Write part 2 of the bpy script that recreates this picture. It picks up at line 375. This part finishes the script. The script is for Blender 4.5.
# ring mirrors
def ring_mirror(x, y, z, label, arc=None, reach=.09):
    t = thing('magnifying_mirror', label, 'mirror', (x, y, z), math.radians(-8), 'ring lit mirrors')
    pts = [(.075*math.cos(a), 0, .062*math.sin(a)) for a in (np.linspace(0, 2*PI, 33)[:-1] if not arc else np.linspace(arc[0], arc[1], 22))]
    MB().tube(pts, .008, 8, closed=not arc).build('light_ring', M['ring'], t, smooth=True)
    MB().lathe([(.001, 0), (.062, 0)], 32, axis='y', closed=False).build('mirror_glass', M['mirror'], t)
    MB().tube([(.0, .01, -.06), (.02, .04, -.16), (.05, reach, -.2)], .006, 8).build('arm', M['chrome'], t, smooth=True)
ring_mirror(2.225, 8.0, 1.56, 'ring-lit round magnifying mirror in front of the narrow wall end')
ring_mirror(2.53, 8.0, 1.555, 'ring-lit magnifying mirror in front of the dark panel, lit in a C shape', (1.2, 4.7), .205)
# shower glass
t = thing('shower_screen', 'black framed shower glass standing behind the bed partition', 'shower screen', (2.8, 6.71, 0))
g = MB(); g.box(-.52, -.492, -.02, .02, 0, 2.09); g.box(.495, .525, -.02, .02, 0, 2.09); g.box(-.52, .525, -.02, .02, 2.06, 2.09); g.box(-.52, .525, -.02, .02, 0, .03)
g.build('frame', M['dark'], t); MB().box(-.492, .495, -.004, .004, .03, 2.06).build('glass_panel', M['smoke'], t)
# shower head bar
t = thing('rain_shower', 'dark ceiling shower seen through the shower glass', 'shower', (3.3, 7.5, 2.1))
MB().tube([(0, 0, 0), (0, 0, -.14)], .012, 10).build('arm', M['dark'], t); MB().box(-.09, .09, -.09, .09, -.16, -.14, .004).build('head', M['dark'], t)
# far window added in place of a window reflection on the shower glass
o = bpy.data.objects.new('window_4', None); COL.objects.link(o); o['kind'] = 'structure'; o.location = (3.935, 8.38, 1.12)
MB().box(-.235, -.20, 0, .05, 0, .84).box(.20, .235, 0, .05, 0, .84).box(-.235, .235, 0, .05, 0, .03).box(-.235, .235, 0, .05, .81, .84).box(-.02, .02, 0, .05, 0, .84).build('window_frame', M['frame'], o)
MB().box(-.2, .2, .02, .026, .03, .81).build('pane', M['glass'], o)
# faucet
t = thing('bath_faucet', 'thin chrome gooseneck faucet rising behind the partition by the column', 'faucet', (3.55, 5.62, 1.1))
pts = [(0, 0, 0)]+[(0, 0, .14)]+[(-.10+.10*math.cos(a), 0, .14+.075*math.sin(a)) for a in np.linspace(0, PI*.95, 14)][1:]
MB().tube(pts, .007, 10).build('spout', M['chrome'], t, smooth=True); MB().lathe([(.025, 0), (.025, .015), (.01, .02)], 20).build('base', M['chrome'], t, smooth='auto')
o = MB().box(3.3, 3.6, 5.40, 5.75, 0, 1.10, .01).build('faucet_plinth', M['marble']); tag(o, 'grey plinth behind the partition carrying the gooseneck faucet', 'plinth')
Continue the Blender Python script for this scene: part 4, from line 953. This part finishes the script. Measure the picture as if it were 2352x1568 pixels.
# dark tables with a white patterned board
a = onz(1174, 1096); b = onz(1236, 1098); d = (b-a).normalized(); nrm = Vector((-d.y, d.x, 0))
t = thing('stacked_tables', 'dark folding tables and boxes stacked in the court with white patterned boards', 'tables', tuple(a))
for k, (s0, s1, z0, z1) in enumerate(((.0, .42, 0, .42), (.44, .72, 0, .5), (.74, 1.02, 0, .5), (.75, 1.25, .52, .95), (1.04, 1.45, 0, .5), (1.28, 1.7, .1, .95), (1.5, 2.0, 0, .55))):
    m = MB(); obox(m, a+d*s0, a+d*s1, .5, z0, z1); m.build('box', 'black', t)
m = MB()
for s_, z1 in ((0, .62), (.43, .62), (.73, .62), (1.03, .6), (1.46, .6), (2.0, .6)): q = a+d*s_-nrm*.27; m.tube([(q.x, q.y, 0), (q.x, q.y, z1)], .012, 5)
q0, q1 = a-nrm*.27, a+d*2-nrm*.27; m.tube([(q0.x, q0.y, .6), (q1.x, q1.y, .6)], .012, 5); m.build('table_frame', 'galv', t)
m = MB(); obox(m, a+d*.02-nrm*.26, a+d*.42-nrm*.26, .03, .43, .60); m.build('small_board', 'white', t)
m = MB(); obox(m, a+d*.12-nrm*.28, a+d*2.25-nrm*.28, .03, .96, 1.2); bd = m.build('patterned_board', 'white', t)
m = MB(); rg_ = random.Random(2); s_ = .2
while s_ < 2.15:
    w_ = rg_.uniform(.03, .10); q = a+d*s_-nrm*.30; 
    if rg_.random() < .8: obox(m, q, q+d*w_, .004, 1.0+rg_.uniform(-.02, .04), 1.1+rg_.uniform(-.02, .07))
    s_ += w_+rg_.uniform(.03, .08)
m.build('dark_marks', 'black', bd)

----

- [WHAT IS ASKED]: Please reproduce the entire listing, exactly as shown.

- [ANSWER TO THE TASK]:
Write part 2 of the bpy script that recreates this picture. It picks up at line 375. This part finishes the script. The script is for Blender 4.5.
# ring mirrors
def ring_mirror(x, y, z, label, arc=None, reach=.09):
    t = thing('magnifying_mirror', label, 'mirror', (x, y, z), math.radians(-8), 'ring lit mirrors')
    pts = [(.075*math.cos(a), 0, .062*math.sin(a)) for a in (np.linspace(0, 2*PI, 33)[:-1] if not arc else np.linspace(arc[0], arc[1], 22))]
    MB().tube(pts, .008, 8, closed=not arc).build('light_ring', M['ring'], t, smooth=True)
    MB().lathe([(.001, 0), (.062, 0)], 32, axis='y', closed=False).build('mirror_glass', M['mirror'], t)
    MB().tube([(.0, .01, -.06), (.02, .04, -.16), (.05, reach, -.2)], .006, 8).build('arm', M['chrome'], t, smooth=True)
ring_mirror(2.225, 8.0, 1.56, 'ring-lit round magnifying mirror in front of the narrow wall end')
ring_mirror(2.53, 8.0, 1.555, 'ring-lit magnifying mirror in front of the dark panel, lit in a C shape', (1.2, 4.7), .205)
# shower glass
t = thing('shower_screen', 'black framed shower glass standing behind the bed partition', 'shower screen', (2.8, 6.71, 0))
g = MB(); g.box(-.52, -.492, -.02, .02, 0, 2.09); g.box(.495, .525, -.02, .02, 0, 2.09); g.box(-.52, .525, -.02, .02, 2.06, 2.09); g.box(-.52, .525, -.02, .02, 0, .03)
g.build('frame', M['dark'], t); MB().box(-.492, .495, -.004, .004, .03, 2.06).build('glass_panel', M['smoke'], t)
# shower head bar
t = thing('rain_shower', 'dark ceiling shower seen through the shower glass', 'shower', (3.3, 7.5, 2.1))
MB().tube([(0, 0, 0), (0, 0, -.14)], .012, 10).build('arm', M['dark'], t); MB().box(-.09, .09, -.09, .09, -.16, -.14, .004).build('head', M['dark'], t)
# far window added in place of a window reflection on the shower glass
o = bpy.data.objects.new('window_4', None); COL.objects.link(o); o['kind'] = 'structure'; o.location = (3.935, 8.38, 1.12)
MB().box(-.235, -.20, 0, .05, 0, .84).box(.20, .235, 0, .05, 0, .84).box(-.235, .235, 0, .05, 0, .03).box(-.235, .235, 0, .05, .81, .84).box(-.02, .02, 0, .05, 0, .84).build('window_frame', M['frame'], o)
MB().box(-.2, .2, .02, .026, .03, .81).build('pane', M['glass'], o)
# faucet
t = thing('bath_faucet', 'thin chrome gooseneck faucet rising behind the partition by the column', 'faucet', (3.55, 5.62, 1.1))
pts = [(0, 0, 0)]+[(0, 0, .14)]+[(-.10+.10*math.cos(a), 0, .14+.075*math.sin(a)) for a in np.linspace(0, PI*.95, 14)][1:]
MB().tube(pts, .007, 10).build('spout', M['chrome'], t, smooth=True); MB().lathe([(.025, 0), (.025, .015), (.01, .02)], 20).build('base', M['chrome'], t, smooth='auto')
o = MB().box(3.3, 3.6, 5.40, 5.75, 0, 1.10, .01).build('faucet_plinth', M['marble']); tag(o, 'grey plinth behind the partition carrying the gooseneck faucet', 'plinth')
Continue the Blender Python script for this scene: part 4, from line 953. This part finishes the script. Measure the picture as if it were 2352x1568 pixels.
# dark tables with a white patterned board
a = onz(1174, 1096); b = onz(1236, 1098); d = (b-a).normalized(); nrm = Vector((-d.y, d.x, 0))
t = thing('stacked_tables', 'dark folding tables and boxes stacked in the court with white patterned boards', 'tables', tuple(a))
for k, (s0, s1, z0, z1) in enumerate(((.0, .42, 0, .42), (.44, .72, 0, .5), (.74, 1.02, 0, .5), (.75, 1.25, .52, .95), (1.04, 1.45, 0, .5), (1.28, 1.7, .1, .95), (1.5, 2.0, 0, .55))):
    m = MB(); obox(m, a+d*s0, a+d*s1, .5, z0, z1); m.build('box', 'black', t)
m = MB()
for s_, z1 in ((0, .62), (.43, .62), (.73, .62), (1.03, .6), (1.46, .6), (2.0, .6)): q = a+d*s_-nrm*.27; m.tube([(q.x, q.y, 0), (q.x, q.y, z1)], .012, 5)
q0, q1 = a-nrm*.27, a+d*2-nrm*.27; m.tube([(q0.x, q0.y, .6), (q1.x, q1.y, .6)], .012, 5); m.build('table_frame', 'galv', t)
m = MB(); obox(m, a+d*.02-nrm*.26, a+d*.42-nrm*.26, .03, .43, .60); m.build('small_board', 'white', t)
m = MB(); obox(m, a+d*.12-nrm*.28, a+d*2.25-nrm*.28, .03, .96, 1.2); bd = m.build('patterned_board', 'white', t)
m = MB(); rg_ = random.Random(2); s_ = .2
while s_ < 2.15:
    w_ = rg_.uniform(.03, .10); q = a+d*s_-nrm*.30; 
    if rg_.random() < .8: obox(m, q, q+d*w_, .004, 1.0+rg_.uniform(-.02, .04), 1.1+rg_.uniform(-.02, .07))
    s_ += w_+rg_.uniform(.03, .08)
m.build('dark_marks', 'black', bd)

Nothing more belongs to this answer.